Mas a graça de que Maria está cheia não se pode comparar à plenitude de graça do seu filho na mesma medida em que a dignidade da Virgem Maria, que lhe advém da sua ligação com Deus através da maternidade de Jesus, fica muito aquém da união hypostática de Jesus com a divindade.
O estado objectivo de graça em que Maria se encontra tem, no entanto, certos limites. Não se encontram justificações teológicas para atribuir a Maria todos os dons de graça possuídos pelo Homem no primitivo estado de inocência, nem tão-pouco o dom da posse da Visão Beatifica durante o seu tempo de vida na terra. Maria também não parece ter tido um especial conhecimento dos mistérios da fé ou o conhecimento infundido, característica atribuída aos anjos e ao Homem antes da primeira falta. Por outro lado, é compatível com a dignidade da Mãe de Deus que esta tenha um grau superior de conhecimento sobrenatural da fé e, depois da concepção de Cristo, um dom especial de contemplação mística. Outra diferença que Maria tem em relação ao seu filho é que Jesus Cristo tinha total e absoluta plenitude de graça desde o início enquanto que Maria foi crescendo a partir do seu estado de Graça inicial até à sua morte, como sugere o evangelho quando diz «Maria guardava todas estas coisas e meditava nelas no seu coração» (Lc 2:19).

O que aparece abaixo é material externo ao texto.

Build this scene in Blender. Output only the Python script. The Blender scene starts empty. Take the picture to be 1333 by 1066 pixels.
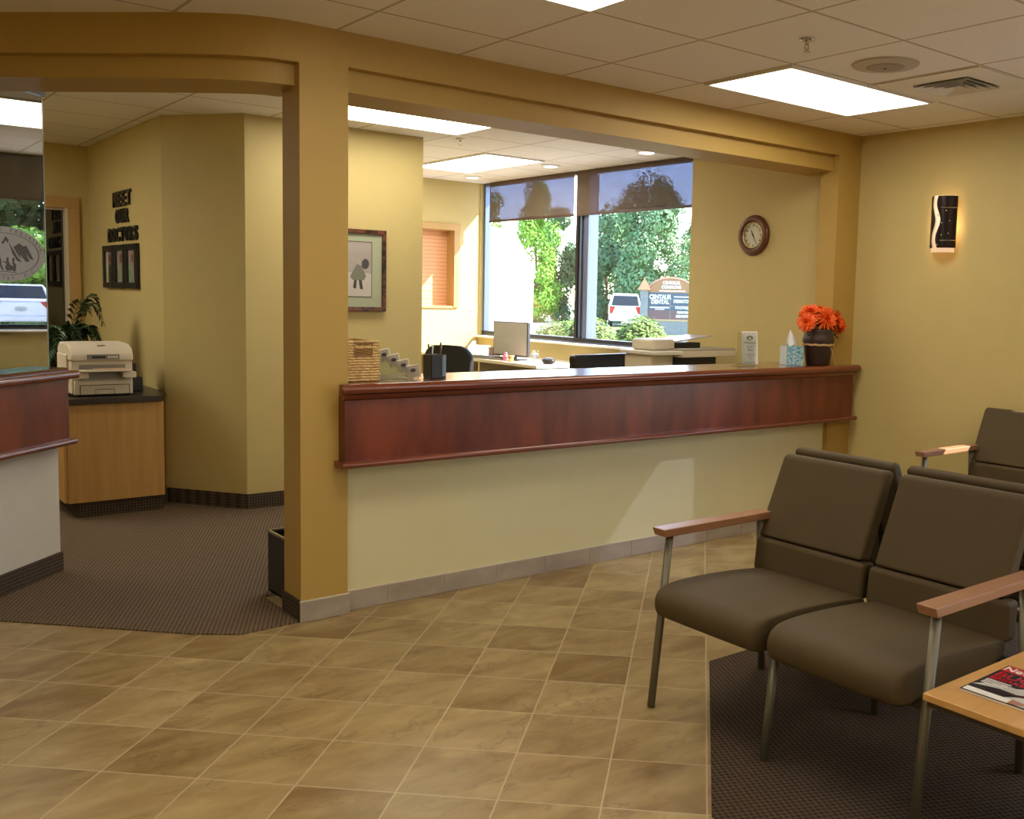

Em jeito de conclusão poder-se-ia dizer que faz todo o sentido que o primeiro dogma que a Igreja definiu acerca da Virgem Maria tenha sido o da Maternidade Divina se tivermos em conta que toda a dignidade de Maria e o culto que a Igreja lhe presta lhe advém da graça de ter sido escolhida de entre todas as mulheres para ser Mãe do Redentor do género humano.